Sebastian Vettel secured another top spot on the podium today at the Malaysian GP at Sepang. Just like in Australia he had a great start and pushed to the end to keep rivals at distance. Jenson Button drove consistently to second while Nick Heidfeld secured a second podium for Lotus Renault.
I'm sure it goes deeper than that. It is very likely that Ferrari were behind Lewis' tires going off as they did. Probably they have a secret deal with Pirelli. I read it somewhere on an internet forum. The plan was to slow down Lewis so that Alonso could catch him up, then for Alonso to only pretend that he was trying to overtake but without activating his DRS, so as to justify being unable to overtake, and as soon as Lewis started his weaving Alonso would shadow him exactly as Petrov did last year, then Ferrari would file a complain to Charlie Whiting and get Lewis penalised for all the weaving, as he had already been reprimanded last year, so that they would achieve both Alonso getting in front of Lewis and Lewis dropping even further behind and scoring even less points, HAHAHA! Then, as soon as Lewis was out of the way, Alonso would be able to reactivate his DRS and catch up with Button, he wouldn't just use it in the designated area but throughout the whole lap, as Ferrari would claim all of Lewis's wee-he-he-eaving had caused their DRS system to malfunction, initially being stuck closed and then getting stuck open, and it wouldn't have been their fault but Lewis's, OOOH, that Lewis Lewis Lewis, how we all tifosi hate him, he stoles it from us, he tooks it from us, our precious, poor Felipe 2008 Champion for 30 seconds, anyway, that Lewis is pretty much about it. Lewis.
Seriously though, what happens if someone's DRS gets stuck open? Does he have to retire? Does he receive a penalty?
The most merciful thing in the world, I think, is the inability of the human mind to correlate all its contents. H.P.Lovecraft
andartop wrote:
Seriously though, what happens if someone's DRS gets stuck open? Does he have to retire? Does he receive a penalty?
He'd go spearing off backwards at the next fast corner. Seriously, did you see Sutil in Oz when he tried to get greedy with the DRS on the last corner?
It's said that activating the DRS shifts the CoP forwards by 20+%. This would make the car undriveable in fast corners.
If he didn't crash, he'd have to retire because he'd be several seconds (tens of seconds even?) slower than the rest.
If you are more fortunate than others, build a larger table not a taller fence.
Ok, say he didn't crash and was indeed 10 sec slower than everyone else.
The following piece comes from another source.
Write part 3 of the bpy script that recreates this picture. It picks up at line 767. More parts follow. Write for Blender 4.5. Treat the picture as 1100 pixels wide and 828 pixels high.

What I'm asking is, does anyone know if the regulations predict anything about it?
The most merciful thing in the world, I think, is the inability of the human mind to correlate all its contents. H.P.Lovecraft
If you watch a slo-mo replay it appears that the top part of his visor is even with the cockpit opening at max compression. Has Renault said whether or not any part of that car can be reused? I imagine the motor and trans is junk after that much stress.
Yet we've already heard cases where this "fail safe" hasn't worked, with the DRS getting stuck open. It's still a mechanical device which can get jammed or stuck!